• _YOUR GOAL_: Starting at the first line of the listing below, retype each line up to and including the one that contains "PI = math.pi". Leave pictures out.

• _SOURCE EXCERPT_:

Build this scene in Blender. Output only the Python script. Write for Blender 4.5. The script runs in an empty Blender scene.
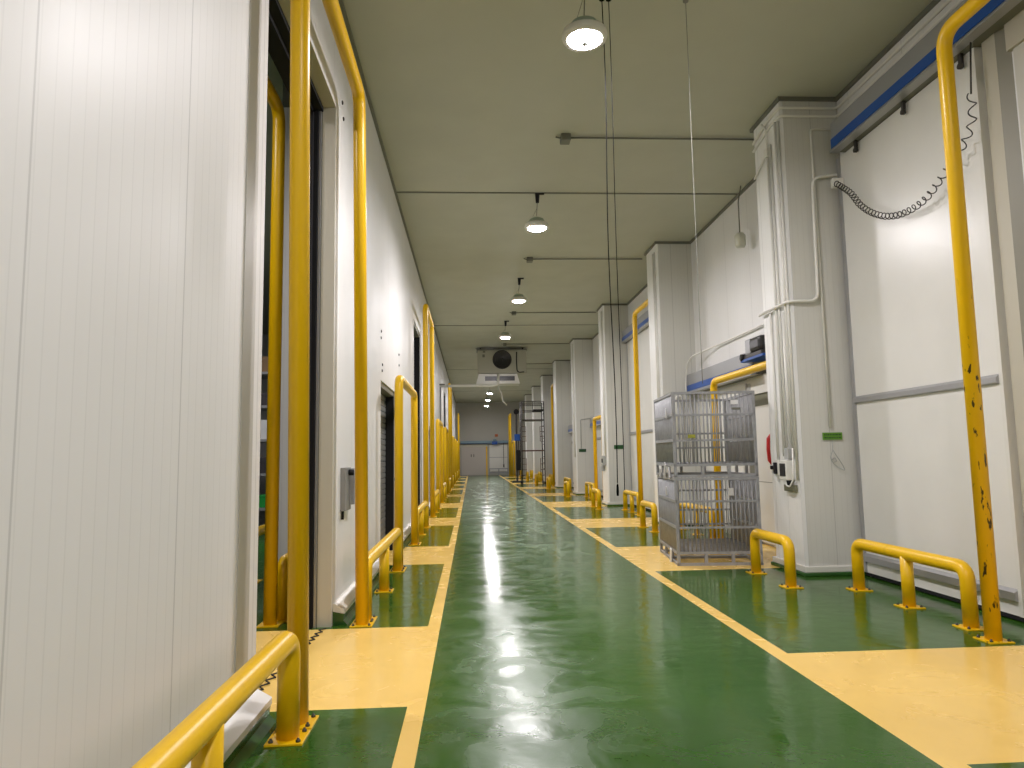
import bpy, bmesh, math, random
from mathutils import Vector, Matrix
random.seed(4)
C = bpy.context.scene.collection
S = bpy.context.scene
R = math.radians
PI = math.pi

# ------------------------------------------------------------------ camera
EYE = Vector((0, 0, 1.5)); YAW, PITCH, ROLL, FPX = 0.058696, 0.102783, 0.0165, 706.0
f = Vector((math.sin(YAW)*math.cos(PITCH), math.cos(YAW)*math.cos(PITCH), math.sin(PITCH)))
r = Vector((math.cos(YAW), -math.sin(YAW), 0)); u = r.cross(f)
r2 = r*math.cos(ROLL)-u*math.sin(ROLL); u2 = r*math.sin(ROLL)+u*math.cos(ROLL)
cam = bpy.data.cameras.new('camera'); co = bpy.data.objects.new('camera', cam); C.objects.link(co)
m = Matrix((r2, u2, -f)).transposed().to_4x4(); m.translation = EYE; co.matrix_world = m
cam.sensor_width = 36; cam.lens = FPX/1024*36; cam.clip_end = 300; cam.clip_start = 0.05
S.camera = co
# ------------------------------------------------------------------ world, exposure
w = bpy.data.worlds.new('world'); S.world = w; w.use_nodes = True
w.node_tree.nodes['Background'].inputs[0].default_value = (.5, .55, .6, 1)
w.node_tree.nodes['Background'].inputs[1].default_value = 0.02
S.view_settings.view_transform = 'Standard'; S.view_settings.look = 'None'
S.view_settings.gamma = 1; S.view_settings.use_curve_mapping = False
S.view_settings.exposure = 0.0
LAMP_W = 135.0          # watts of each high-bay lamp
GLOW = 205.0

# ------------------------------------------------------------------ materials
def mat(name, col, rough=.5, metal=0, emit=None, es=0, bump=0, bscale=30, var=0, vscale=3, spec=.5, coat=0, alpha=1, trans=0):
    M = bpy.data.materials.new(name); M.use_nodes = True
    nt = M.node_tree; b = nt.nodes['Principled BSDF']
    b.inputs['Base Color'].default_value = (*col, 1); b.inputs['Roughness'].default_value = rough
    b.inputs['Metallic'].default_value = metal; b.inputs['Specular IOR Level'].default_value = spec
    b.inputs['Coat Weight'].default_value = coat
    b.inputs['Transmission Weight'].default_value = trans
    if emit: b.inputs['Emission Color'].default_value = (*emit, 1); b.inputs['Emission Strength'].default_value = es
    tc = nt.nodes.new('ShaderNodeTexCoord')
    if var:
        n = nt.nodes.new('ShaderNodeTexNoise'); n.inputs['Scale'].default_value = vscale; n.inputs['Detail'].default_value = 5
        nt.links.new(tc.outputs['Object'], n.inputs['Vector'])
        mr = nt.nodes.new('ShaderNodeMapRange'); mr.inputs[1].default_value = .3; mr.inputs[2].default_value = .7
        mr.inputs[3].default_value = 1-var; mr.inputs[4].default_value = 1+var
        nt.links.new(n.outputs['Fac'], mr.inputs[0])
        mx = nt.nodes.new('ShaderNodeMix'); mx.data_type = 'RGBA'; mx.blend_type = 'MULTIPLY'; mx.inputs[0].default_value = 1
        mx.inputs[6].default_value = (*col, 1); nt.links.new(mr.outputs[0], mx.inputs[7])
        nt.links.new(mx.outputs[2], b.inputs['Base Color'])
    if bump:
        n = nt.nodes.new('ShaderNodeTexNoise'); n.inputs['Scale'].default_value = bscale; n.inputs['Detail'].default_value = 3
        nt.links.new(tc.outputs['Object'], n.inputs['Vector'])
        bp = nt.nodes.new('ShaderNodeBump'); bp.inputs['Strength'].default_value = bump; bp.inputs['Distance'].default_value = .02
        nt.links.new(n.outputs['Fac'], bp.inputs['Height']); nt.links.new(bp.outputs[0], b.inputs['Normal'])
    return M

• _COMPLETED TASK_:
Build this scene in Blender. Output only the Python script. Write for Blender 4.5. The script runs in an empty Blender scene.
import bpy, bmesh, math, random
from mathutils import Vector, Matrix
random.seed(4)
C = bpy.context.scene.collection
S = bpy.context.scene
R = math.radians
PI = math.pi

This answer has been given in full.